Good comments all, thanks for the input, and I welcome the questions as well... might result in something useful for all of us after all.
My little experience (feel free to correct me where I'm wrong):
- Symbiflow is a superset of Yosis, nextpnr for Lattice FPGAs and VPR for Xilinx routing. Project Trellis and X-Ray are the bitstream generators.
- At this stage it is possible to generate a bitstream and load it onto the FPGAs using JTAG (I'm using the Arty-7 board JTAG). I have not yet figured out how to load it in flash! But I think that's a matter of time.
- Some Lattice FPGAs are supported. As of December 2019 I'd say most of the functions and blocks are supported
- Xilinx FPGAs, I believe Ultrascale and Artix are well supported (bar the DSP blocks I believe), not sure about Spartan 7. There was less support for older devices.
- Quicklogic FPGAs are completely open source and work together with Symbiflow.
- For me, the best way to get started was to go to the
https://symbiflow-examples.readthedocs.io/en/latest/. Less technical details, but more of a how to get started page.
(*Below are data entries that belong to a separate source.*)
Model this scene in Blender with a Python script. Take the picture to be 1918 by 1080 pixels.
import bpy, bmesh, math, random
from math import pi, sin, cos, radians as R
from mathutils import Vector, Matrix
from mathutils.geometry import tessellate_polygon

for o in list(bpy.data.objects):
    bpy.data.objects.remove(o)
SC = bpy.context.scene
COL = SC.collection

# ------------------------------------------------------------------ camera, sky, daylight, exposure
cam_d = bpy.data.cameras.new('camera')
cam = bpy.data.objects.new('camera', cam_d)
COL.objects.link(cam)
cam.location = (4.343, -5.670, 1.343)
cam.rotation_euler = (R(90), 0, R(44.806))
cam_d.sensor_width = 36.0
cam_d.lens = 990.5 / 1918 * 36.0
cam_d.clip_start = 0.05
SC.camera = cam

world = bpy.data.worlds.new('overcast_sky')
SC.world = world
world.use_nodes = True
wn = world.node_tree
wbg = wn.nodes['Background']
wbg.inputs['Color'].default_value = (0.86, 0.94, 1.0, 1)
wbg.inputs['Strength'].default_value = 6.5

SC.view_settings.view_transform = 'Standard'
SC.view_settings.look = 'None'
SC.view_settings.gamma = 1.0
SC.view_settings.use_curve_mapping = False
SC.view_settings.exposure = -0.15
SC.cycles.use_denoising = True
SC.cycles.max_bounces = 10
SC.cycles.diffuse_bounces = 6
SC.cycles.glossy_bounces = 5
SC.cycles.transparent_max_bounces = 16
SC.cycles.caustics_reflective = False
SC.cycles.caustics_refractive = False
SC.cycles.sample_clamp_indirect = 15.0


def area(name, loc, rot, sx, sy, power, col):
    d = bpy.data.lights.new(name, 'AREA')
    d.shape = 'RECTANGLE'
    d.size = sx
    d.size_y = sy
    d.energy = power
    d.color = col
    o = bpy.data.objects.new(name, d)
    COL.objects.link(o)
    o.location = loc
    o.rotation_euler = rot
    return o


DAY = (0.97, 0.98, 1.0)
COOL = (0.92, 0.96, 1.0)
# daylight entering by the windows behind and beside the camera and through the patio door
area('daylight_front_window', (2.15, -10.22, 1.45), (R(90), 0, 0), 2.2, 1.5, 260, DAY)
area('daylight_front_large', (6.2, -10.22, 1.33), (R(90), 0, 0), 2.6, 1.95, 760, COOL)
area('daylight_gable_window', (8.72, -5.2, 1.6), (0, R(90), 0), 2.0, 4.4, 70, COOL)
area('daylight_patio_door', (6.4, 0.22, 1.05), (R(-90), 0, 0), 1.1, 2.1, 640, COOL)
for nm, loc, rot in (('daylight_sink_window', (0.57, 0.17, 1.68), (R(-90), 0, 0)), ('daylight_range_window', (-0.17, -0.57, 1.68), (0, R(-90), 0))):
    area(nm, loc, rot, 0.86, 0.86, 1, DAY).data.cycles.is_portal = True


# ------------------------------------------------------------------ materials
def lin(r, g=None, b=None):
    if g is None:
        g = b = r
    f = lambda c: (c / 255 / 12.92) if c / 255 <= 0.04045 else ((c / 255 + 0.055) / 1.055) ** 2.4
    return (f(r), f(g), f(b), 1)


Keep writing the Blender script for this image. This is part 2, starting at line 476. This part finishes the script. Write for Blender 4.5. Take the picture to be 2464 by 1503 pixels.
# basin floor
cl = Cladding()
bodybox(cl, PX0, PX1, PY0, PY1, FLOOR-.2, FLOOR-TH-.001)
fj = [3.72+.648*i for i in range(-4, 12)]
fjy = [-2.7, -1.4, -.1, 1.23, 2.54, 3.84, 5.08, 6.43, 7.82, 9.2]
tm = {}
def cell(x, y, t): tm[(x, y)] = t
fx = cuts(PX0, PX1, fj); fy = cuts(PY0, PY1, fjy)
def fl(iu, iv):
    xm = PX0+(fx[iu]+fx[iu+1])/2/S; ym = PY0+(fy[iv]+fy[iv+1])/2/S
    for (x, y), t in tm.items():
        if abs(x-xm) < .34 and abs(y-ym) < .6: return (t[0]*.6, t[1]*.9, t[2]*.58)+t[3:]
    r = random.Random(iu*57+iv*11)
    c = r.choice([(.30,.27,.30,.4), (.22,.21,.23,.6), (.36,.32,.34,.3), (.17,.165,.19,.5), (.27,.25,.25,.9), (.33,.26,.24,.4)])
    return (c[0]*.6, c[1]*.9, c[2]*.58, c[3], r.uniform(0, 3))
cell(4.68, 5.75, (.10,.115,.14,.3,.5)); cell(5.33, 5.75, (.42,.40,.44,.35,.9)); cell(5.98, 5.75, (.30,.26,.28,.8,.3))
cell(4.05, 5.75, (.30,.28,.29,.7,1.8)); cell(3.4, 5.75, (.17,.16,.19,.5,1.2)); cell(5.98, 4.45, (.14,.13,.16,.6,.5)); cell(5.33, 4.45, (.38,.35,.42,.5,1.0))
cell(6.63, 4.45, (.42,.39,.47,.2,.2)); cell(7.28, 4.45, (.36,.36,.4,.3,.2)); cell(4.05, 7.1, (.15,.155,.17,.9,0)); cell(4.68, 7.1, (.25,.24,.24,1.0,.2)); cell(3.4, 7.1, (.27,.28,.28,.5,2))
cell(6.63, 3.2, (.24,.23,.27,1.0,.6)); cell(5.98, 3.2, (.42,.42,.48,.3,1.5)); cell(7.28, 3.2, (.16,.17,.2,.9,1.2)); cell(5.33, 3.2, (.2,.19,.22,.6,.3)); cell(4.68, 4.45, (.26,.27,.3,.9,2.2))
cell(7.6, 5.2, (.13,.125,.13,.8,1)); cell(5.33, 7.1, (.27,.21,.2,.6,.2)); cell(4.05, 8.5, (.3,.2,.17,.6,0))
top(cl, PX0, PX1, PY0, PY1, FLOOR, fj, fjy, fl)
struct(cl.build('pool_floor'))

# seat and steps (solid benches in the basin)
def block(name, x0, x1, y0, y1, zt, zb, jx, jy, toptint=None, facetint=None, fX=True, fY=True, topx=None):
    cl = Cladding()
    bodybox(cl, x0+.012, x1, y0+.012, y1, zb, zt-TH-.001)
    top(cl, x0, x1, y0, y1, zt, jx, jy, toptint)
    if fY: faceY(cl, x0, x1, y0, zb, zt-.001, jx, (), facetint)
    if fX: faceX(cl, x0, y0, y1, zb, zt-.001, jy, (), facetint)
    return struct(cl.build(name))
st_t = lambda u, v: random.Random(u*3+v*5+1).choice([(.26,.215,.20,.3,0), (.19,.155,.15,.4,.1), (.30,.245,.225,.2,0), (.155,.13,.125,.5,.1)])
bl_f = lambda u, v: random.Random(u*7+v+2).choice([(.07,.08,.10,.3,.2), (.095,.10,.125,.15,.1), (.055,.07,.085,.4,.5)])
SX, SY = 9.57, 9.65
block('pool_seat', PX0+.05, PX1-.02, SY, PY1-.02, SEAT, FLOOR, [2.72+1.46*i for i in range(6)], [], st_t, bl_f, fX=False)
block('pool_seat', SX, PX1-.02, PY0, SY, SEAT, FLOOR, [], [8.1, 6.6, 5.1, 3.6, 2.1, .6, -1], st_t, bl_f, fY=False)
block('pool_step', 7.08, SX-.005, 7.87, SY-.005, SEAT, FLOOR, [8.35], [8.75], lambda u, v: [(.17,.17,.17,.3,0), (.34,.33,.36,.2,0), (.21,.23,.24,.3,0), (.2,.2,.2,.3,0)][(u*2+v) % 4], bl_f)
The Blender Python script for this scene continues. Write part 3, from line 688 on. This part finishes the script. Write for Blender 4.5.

Really helpful. All projects I've tried have generated bitstreams.
- All these tools run on Linux, apparently Windows support is a bit meh...
Like I said, I'm missing a way to permanently flash the bitstream, a decent-ish editor (I'll try VS-Code just for kicks), and a way to figure out how to write firmware once the controller is on the FPGA and where to store it. It's a long term project for me, so I'm taking it a step at a time.
There are a bunch of good videos on YouTube where Tim "Mithro" Ansell explain the concept of Symbiflow and how far it has gone. Last one was from 2019, I haven't seen any updates yet. And yes, the Symbiflow main page seems a bit difficult to navigate. Seems to be made more for software developers that actual users.